Recorded data

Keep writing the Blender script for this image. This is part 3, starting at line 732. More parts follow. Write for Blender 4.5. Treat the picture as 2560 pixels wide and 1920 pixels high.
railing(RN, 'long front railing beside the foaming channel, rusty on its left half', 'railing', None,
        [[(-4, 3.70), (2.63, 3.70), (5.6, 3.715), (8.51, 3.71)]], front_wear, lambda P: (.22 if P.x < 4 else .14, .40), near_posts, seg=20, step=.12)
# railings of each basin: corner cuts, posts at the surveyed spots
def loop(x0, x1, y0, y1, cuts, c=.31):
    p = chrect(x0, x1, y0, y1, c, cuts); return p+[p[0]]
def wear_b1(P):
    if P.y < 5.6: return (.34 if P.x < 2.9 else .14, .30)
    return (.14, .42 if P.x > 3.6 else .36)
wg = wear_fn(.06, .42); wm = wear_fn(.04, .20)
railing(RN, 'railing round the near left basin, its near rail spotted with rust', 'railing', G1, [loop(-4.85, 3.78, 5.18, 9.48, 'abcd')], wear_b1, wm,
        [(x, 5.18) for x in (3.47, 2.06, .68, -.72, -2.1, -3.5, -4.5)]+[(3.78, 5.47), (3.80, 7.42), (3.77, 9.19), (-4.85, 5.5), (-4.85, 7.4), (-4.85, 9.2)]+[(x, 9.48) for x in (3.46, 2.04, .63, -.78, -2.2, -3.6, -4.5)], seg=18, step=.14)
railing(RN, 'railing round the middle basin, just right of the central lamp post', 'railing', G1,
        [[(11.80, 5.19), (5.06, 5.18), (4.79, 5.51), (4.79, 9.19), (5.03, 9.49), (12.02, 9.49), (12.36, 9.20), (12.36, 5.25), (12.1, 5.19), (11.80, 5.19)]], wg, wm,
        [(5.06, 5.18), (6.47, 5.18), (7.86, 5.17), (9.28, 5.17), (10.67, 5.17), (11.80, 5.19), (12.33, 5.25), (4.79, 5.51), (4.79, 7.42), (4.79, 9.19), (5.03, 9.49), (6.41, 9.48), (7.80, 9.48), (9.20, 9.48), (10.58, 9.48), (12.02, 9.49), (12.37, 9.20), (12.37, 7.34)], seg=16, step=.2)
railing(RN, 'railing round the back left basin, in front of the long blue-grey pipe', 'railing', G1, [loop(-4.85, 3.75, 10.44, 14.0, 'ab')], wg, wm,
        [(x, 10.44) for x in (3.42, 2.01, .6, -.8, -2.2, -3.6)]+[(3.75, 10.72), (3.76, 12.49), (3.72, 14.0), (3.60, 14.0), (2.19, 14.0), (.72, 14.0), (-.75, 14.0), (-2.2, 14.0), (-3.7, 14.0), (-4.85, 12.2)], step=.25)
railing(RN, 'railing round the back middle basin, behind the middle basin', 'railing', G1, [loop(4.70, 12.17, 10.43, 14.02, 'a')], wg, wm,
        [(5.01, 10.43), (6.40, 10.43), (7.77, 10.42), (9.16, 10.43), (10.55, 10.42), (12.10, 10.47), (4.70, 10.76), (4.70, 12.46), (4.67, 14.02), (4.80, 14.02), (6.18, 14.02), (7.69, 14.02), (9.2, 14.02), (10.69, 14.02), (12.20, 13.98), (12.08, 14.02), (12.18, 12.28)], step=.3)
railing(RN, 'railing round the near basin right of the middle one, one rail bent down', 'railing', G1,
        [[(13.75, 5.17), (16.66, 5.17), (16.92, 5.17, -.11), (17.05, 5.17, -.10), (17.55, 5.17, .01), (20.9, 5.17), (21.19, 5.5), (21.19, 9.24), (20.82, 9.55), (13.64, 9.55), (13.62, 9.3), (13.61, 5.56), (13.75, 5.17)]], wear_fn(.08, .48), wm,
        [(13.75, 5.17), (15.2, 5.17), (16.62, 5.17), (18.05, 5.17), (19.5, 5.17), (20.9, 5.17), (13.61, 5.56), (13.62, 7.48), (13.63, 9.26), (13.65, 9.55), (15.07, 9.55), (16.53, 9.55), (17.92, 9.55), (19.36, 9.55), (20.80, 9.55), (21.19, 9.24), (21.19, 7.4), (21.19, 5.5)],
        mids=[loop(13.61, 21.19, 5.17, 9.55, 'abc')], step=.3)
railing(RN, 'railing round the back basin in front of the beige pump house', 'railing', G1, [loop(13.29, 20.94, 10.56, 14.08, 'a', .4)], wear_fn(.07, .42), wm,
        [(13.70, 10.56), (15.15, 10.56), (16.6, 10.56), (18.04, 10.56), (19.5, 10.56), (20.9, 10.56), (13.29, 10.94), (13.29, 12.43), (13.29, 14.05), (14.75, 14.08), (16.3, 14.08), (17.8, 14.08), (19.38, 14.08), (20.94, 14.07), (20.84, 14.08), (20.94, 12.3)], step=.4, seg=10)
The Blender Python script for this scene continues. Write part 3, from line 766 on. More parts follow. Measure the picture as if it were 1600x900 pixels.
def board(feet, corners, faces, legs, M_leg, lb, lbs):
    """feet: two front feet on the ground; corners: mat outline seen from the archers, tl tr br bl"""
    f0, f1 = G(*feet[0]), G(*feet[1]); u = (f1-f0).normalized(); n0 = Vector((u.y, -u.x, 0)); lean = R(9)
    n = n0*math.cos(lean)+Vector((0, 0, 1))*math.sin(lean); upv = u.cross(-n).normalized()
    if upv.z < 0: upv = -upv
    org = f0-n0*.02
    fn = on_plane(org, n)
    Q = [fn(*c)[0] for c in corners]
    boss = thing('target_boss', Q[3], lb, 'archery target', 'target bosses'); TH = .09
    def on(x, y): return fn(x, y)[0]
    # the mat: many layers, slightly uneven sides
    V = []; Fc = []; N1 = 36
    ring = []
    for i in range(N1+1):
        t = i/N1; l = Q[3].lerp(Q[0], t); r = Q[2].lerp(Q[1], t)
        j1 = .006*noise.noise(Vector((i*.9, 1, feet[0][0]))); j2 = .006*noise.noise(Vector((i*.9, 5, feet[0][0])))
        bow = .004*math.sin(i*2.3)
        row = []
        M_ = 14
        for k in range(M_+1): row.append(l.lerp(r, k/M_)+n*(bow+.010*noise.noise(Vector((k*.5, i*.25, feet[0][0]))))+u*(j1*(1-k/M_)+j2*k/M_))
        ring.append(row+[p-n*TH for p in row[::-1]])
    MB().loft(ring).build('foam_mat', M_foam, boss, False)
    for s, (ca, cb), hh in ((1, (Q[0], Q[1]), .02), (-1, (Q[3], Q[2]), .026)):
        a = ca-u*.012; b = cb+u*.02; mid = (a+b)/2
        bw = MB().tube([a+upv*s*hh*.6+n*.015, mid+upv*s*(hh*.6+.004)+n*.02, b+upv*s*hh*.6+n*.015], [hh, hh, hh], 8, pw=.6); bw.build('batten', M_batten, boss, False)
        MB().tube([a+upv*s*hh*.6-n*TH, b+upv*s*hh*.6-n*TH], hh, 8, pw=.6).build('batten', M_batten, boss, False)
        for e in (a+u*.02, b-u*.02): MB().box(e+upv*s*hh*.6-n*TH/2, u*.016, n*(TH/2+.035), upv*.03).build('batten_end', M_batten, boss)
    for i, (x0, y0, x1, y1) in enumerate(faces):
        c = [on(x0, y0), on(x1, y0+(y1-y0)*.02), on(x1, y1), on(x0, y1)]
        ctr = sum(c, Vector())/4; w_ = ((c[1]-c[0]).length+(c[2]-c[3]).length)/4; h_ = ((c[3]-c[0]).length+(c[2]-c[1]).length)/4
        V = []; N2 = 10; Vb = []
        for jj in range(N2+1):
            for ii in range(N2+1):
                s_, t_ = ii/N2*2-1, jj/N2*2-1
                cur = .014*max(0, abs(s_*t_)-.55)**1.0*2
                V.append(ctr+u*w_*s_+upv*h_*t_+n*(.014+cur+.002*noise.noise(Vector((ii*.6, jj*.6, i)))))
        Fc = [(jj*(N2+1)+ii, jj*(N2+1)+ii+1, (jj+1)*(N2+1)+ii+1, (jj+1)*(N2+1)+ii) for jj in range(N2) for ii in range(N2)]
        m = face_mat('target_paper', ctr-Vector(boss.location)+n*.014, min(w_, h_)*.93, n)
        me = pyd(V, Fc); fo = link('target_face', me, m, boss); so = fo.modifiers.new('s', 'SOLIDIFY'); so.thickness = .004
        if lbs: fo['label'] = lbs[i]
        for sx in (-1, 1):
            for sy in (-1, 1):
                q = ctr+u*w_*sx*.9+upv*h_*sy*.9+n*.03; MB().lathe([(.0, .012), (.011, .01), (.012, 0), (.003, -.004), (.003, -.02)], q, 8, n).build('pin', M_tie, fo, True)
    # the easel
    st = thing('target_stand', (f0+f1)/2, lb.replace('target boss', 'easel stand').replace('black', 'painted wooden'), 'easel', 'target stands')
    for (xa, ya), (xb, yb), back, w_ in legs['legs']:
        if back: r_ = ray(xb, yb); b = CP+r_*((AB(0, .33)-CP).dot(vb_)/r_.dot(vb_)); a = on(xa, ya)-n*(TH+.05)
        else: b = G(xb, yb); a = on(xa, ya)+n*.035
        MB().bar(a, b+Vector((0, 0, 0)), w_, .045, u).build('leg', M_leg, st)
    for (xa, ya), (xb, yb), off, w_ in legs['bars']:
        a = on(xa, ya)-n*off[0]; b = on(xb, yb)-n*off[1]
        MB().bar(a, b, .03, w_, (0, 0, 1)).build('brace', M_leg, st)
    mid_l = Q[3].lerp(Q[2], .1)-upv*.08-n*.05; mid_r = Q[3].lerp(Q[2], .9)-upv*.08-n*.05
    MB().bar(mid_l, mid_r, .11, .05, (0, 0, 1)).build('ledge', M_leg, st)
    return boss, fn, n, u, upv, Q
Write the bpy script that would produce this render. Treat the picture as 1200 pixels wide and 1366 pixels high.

What this task involves.
List every line above that holds the word "Treat".

The solution.
Keep writing the Blender script for this image. This is part 3, starting at line 732. More parts follow. Write for Blender 4.5. Treat the picture as 2560 pixels wide and 1920 pixels high.
Write the bpy script that would produce this render. Treat the picture as 1200 pixels wide and 1366 pixels high.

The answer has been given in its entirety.